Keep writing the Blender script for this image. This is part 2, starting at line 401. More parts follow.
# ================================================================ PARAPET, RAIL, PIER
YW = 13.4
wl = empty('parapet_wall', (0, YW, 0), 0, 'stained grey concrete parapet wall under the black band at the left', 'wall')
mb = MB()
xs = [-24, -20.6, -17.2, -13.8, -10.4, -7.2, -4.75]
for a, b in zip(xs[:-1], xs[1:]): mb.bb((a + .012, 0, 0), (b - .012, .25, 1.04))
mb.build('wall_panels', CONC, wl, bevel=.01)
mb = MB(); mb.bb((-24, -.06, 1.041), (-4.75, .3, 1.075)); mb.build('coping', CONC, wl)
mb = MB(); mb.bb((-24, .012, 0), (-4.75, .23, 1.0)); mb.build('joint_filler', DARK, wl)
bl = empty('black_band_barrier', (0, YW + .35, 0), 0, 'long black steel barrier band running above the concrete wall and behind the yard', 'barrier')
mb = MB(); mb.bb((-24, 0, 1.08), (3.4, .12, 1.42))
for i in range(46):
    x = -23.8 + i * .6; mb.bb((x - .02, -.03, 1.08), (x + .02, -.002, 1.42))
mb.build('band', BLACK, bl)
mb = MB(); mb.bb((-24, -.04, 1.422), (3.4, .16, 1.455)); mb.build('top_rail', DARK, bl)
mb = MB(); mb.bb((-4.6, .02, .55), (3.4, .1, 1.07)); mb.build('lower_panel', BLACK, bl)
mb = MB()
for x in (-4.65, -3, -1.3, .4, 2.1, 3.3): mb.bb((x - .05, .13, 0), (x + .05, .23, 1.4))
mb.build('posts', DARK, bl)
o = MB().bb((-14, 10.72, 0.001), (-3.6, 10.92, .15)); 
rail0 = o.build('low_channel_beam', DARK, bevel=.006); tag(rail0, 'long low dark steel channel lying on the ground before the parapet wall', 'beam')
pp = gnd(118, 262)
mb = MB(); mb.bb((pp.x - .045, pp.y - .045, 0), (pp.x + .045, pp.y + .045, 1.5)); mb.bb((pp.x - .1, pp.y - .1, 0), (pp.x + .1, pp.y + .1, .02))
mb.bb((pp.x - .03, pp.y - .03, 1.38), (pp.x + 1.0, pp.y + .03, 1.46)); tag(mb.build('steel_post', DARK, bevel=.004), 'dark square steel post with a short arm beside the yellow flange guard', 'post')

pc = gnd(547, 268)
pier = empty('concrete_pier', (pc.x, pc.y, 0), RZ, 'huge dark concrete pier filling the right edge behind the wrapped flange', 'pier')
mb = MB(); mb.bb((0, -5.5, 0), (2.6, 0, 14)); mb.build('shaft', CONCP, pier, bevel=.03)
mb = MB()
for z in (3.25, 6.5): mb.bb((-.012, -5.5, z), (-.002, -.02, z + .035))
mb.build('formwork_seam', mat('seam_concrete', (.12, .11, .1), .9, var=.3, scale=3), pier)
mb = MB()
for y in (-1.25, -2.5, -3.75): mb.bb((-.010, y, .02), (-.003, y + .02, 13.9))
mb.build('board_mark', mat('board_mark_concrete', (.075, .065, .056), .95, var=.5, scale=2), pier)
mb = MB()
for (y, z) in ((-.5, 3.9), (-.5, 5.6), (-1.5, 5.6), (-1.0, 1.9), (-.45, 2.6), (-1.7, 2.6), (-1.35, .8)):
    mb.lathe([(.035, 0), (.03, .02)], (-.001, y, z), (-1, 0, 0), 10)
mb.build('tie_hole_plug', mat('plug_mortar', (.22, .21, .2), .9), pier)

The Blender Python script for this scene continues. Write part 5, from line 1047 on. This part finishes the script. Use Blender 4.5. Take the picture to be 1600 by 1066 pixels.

- - - - - - -

Reproduce the complete set of lines precisely as supplied.

→ RESULT FOR THIS TASK:
Keep writing the Blender script for this image. This is part 2, starting at line 401. More parts follow.
# ================================================================ PARAPET, RAIL, PIER
YW = 13.4
wl = empty('parapet_wall', (0, YW, 0), 0, 'stained grey concrete parapet wall under the black band at the left', 'wall')
mb = MB()
xs = [-24, -20.6, -17.2, -13.8, -10.4, -7.2, -4.75]
for a, b in zip(xs[:-1], xs[1:]): mb.bb((a + .012, 0, 0), (b - .012, .25, 1.04))
mb.build('wall_panels', CONC, wl, bevel=.01)
mb = MB(); mb.bb((-24, -.06, 1.041), (-4.75, .3, 1.075)); mb.build('coping', CONC, wl)
mb = MB(); mb.bb((-24, .012, 0), (-4.75, .23, 1.0)); mb.build('joint_filler', DARK, wl)
bl = empty('black_band_barrier', (0, YW + .35, 0), 0, 'long black steel barrier band running above the concrete wall and behind the yard', 'barrier')
mb = MB(); mb.bb((-24, 0, 1.08), (3.4, .12, 1.42))
for i in range(46):
    x = -23.8 + i * .6; mb.bb((x - .02, -.03, 1.08), (x + .02, -.002, 1.42))
mb.build('band', BLACK, bl)
mb = MB(); mb.bb((-24, -.04, 1.422), (3.4, .16, 1.455)); mb.build('top_rail', DARK, bl)
mb = MB(); mb.bb((-4.6, .02, .55), (3.4, .1, 1.07)); mb.build('lower_panel', BLACK, bl)
mb = MB()
for x in (-4.65, -3, -1.3, .4, 2.1, 3.3): mb.bb((x - .05, .13, 0), (x + .05, .23, 1.4))
mb.build('posts', DARK, bl)
o = MB().bb((-14, 10.72, 0.001), (-3.6, 10.92, .15)); 
rail0 = o.build('low_channel_beam', DARK, bevel=.006); tag(rail0, 'long low dark steel channel lying on the ground before the parapet wall', 'beam')
pp = gnd(118, 262)
mb = MB(); mb.bb((pp.x - .045, pp.y - .045, 0), (pp.x + .045, pp.y + .045, 1.5)); mb.bb((pp.x - .1, pp.y - .1, 0), (pp.x + .1, pp.y + .1, .02))
mb.bb((pp.x - .03, pp.y - .03, 1.38), (pp.x + 1.0, pp.y + .03, 1.46)); tag(mb.build('steel_post', DARK, bevel=.004), 'dark square steel post with a short arm beside the yellow flange guard', 'post')

pc = gnd(547, 268)
pier = empty('concrete_pier', (pc.x, pc.y, 0), RZ, 'huge dark concrete pier filling the right edge behind the wrapped flange', 'pier')
mb = MB(); mb.bb((0, -5.5, 0), (2.6, 0, 14)); mb.build('shaft', CONCP, pier, bevel=.03)
mb = MB()
for z in (3.25, 6.5): mb.bb((-.012, -5.5, z), (-.002, -.02, z + .035))
mb.build('formwork_seam', mat('seam_concrete', (.12, .11, .1), .9, var=.3, scale=3), pier)
mb = MB()
for y in (-1.25, -2.5, -3.75): mb.bb((-.010, y, .02), (-.003, y + .02, 13.9))
mb.build('board_mark', mat('board_mark_concrete', (.075, .065, .056), .95, var=.5, scale=2), pier)
mb = MB()
for (y, z) in ((-.5, 3.9), (-.5, 5.6), (-1.5, 5.6), (-1.0, 1.9), (-.45, 2.6), (-1.7, 2.6), (-1.35, .8)):
    mb.lathe([(.035, 0), (.03, .02)], (-.001, y, z), (-1, 0, 0), 10)
mb.build('tie_hole_plug', mat('plug_mortar', (.22, .21, .2), .9), pier)

The Blender Python script for this scene continues. Write part 5, from line 1047 on. This part finishes the script. Use Blender 4.5. Take the picture to be 1600 by 1066 pixels.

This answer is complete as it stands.